-------- Data supplied

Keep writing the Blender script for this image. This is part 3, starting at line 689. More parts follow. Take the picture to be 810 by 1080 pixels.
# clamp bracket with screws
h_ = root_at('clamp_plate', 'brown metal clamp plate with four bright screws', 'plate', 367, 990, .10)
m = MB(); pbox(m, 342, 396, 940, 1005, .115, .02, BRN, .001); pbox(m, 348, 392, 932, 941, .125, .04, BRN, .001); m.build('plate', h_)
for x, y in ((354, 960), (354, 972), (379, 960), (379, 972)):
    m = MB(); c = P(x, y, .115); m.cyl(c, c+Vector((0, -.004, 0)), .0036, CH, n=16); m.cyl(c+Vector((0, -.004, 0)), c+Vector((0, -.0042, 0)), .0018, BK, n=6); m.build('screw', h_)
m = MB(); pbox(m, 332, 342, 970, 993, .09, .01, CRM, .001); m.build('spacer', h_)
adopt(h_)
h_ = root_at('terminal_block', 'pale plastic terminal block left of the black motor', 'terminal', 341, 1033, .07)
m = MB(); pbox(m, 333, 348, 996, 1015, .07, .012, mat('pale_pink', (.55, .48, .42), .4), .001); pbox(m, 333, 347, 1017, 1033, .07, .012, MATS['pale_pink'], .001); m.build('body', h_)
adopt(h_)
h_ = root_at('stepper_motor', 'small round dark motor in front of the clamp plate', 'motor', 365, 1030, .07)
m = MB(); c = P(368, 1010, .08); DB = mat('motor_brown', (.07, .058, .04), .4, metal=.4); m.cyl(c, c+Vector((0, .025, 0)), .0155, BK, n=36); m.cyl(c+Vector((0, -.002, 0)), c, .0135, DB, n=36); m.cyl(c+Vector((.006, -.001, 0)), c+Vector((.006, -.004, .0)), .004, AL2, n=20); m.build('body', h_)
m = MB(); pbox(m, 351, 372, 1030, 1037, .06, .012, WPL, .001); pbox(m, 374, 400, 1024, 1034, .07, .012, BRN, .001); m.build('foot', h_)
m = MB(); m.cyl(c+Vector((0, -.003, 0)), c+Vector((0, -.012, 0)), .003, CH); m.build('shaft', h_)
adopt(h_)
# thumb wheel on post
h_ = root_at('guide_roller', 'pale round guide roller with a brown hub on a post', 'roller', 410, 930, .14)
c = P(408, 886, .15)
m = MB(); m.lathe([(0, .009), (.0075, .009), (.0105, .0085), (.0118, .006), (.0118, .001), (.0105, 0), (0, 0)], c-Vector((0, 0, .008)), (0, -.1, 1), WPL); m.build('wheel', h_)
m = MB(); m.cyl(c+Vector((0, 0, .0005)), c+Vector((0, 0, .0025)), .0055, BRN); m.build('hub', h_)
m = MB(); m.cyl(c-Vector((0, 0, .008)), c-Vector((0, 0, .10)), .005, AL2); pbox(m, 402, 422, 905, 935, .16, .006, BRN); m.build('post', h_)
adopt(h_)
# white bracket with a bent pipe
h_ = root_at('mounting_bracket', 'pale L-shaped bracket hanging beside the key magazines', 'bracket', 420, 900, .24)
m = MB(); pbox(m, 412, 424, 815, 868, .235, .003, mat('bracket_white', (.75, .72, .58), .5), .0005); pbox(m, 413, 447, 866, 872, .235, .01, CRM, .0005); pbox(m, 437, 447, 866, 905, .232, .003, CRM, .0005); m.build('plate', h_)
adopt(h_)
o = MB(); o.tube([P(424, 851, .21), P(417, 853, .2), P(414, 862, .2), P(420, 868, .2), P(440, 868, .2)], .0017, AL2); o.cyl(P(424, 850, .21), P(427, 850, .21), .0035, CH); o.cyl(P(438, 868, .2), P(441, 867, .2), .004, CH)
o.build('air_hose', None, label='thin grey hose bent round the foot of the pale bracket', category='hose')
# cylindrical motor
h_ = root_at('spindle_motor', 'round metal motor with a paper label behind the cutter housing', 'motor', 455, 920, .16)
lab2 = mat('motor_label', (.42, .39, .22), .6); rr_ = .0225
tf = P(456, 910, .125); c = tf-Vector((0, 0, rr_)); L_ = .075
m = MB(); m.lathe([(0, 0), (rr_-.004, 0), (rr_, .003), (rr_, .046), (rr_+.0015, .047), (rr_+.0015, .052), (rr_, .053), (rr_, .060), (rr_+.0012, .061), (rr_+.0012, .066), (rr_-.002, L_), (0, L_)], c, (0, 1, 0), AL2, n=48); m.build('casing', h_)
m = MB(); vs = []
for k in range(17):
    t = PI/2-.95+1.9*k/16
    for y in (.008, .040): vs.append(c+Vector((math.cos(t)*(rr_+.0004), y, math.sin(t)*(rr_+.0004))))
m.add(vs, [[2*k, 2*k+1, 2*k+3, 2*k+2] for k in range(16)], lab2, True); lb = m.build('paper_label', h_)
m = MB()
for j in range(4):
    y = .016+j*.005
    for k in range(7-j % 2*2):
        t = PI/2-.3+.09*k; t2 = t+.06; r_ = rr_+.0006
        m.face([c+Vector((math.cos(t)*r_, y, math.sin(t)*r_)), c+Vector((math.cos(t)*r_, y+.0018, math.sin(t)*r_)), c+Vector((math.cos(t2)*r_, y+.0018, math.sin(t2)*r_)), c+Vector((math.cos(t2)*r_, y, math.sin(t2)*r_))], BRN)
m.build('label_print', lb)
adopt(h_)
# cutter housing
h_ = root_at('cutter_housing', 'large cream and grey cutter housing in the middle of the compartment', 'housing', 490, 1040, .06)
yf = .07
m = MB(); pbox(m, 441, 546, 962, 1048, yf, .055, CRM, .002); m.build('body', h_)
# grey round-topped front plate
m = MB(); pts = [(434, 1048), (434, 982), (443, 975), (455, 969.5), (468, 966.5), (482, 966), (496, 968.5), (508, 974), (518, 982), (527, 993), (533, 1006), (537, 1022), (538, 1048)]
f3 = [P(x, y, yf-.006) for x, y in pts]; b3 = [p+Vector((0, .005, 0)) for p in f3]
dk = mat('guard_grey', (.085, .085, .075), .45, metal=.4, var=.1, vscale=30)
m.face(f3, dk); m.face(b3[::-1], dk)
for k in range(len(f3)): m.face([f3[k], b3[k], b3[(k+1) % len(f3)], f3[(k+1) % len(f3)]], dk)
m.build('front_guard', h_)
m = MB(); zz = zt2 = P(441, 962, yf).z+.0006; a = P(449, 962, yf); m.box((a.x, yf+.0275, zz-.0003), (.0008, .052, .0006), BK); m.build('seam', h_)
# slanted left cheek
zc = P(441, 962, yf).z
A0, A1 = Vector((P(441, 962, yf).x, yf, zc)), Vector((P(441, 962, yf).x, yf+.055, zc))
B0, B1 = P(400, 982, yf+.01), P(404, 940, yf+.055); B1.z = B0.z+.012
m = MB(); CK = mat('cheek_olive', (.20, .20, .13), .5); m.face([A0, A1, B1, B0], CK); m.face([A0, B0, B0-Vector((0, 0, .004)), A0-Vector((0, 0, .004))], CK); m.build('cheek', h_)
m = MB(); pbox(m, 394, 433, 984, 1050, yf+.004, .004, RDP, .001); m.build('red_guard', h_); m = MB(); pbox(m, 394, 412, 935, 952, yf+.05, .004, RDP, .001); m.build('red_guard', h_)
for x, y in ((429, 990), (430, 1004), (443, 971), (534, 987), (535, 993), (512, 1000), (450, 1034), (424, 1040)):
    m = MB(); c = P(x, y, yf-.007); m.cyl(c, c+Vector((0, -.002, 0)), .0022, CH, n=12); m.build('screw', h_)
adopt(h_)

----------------
-------- Data supplied

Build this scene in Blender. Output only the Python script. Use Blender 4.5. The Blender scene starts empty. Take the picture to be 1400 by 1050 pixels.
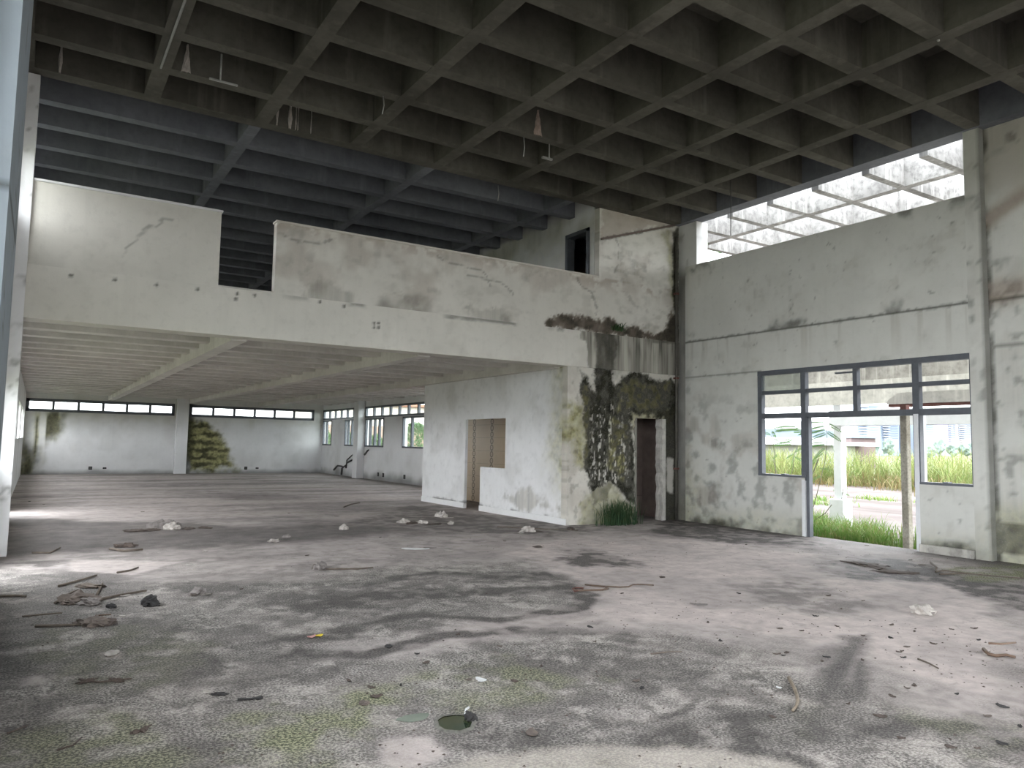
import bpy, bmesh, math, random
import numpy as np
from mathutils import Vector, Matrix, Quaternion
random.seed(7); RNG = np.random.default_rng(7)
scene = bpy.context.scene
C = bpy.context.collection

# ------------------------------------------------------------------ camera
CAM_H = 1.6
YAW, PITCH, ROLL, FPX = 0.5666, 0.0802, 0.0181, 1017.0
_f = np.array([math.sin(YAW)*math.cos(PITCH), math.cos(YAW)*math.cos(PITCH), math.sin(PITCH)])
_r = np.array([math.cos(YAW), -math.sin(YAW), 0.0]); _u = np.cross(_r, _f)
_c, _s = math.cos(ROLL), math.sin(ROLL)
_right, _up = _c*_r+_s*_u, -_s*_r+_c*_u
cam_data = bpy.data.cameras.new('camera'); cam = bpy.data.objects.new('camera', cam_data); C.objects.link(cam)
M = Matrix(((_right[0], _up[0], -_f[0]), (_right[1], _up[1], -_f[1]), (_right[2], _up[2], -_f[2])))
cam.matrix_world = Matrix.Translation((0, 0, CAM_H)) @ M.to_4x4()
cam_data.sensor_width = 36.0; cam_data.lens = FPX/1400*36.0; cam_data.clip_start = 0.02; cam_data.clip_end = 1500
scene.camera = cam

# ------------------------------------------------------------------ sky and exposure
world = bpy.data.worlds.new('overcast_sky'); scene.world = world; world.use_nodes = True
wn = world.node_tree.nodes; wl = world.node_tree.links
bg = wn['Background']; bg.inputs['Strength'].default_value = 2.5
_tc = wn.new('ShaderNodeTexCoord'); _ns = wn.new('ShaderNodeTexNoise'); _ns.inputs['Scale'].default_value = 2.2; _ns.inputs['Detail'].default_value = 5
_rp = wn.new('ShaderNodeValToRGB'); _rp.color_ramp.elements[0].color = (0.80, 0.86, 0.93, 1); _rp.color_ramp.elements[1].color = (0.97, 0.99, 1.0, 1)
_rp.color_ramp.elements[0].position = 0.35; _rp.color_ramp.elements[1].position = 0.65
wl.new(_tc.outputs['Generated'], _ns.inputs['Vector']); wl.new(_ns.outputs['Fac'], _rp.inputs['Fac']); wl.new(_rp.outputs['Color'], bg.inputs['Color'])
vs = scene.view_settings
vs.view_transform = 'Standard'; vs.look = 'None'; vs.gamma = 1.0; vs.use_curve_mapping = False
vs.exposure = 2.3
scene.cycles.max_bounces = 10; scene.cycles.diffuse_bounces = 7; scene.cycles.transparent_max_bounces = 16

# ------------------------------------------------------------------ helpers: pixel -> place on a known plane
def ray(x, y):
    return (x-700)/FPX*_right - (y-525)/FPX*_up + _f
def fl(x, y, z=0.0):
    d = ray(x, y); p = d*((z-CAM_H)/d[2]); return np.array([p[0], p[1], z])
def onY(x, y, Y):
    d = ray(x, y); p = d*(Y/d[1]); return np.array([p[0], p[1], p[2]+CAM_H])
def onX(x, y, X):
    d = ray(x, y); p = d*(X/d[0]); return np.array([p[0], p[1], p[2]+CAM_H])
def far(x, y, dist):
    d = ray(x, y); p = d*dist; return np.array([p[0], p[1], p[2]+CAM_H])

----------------

## [To do]
In the listing above, find the line with "Build this scene" and the line with "scene.camera = cam". Copy exactly those two and every line between, without the pictures.

## [Solution to the problem]
Build this scene in Blender. Output only the Python script. Use Blender 4.5. The Blender scene starts empty. Take the picture to be 1400 by 1050 pixels.
import bpy, bmesh, math, random
import numpy as np
from mathutils import Vector, Matrix, Quaternion
random.seed(7); RNG = np.random.default_rng(7)
scene = bpy.context.scene
C = bpy.context.collection

# ------------------------------------------------------------------ camera
CAM_H = 1.6
YAW, PITCH, ROLL, FPX = 0.5666, 0.0802, 0.0181, 1017.0
_f = np.array([math.sin(YAW)*math.cos(PITCH), math.cos(YAW)*math.cos(PITCH), math.sin(PITCH)])
_r = np.array([math.cos(YAW), -math.sin(YAW), 0.0]); _u = np.cross(_r, _f)
_c, _s = math.cos(ROLL), math.sin(ROLL)
_right, _up = _c*_r+_s*_u, -_s*_r+_c*_u
cam_data = bpy.data.cameras.new('camera'); cam = bpy.data.objects.new('camera', cam_data); C.objects.link(cam)
M = Matrix(((_right[0], _up[0], -_f[0]), (_right[1], _up[1], -_f[1]), (_right[2], _up[2], -_f[2])))
cam.matrix_world = Matrix.Translation((0, 0, CAM_H)) @ M.to_4x4()
cam_data.sensor_width = 36.0; cam_data.lens = FPX/1400*36.0; cam_data.clip_start = 0.02; cam_data.clip_end = 1500
scene.camera = cam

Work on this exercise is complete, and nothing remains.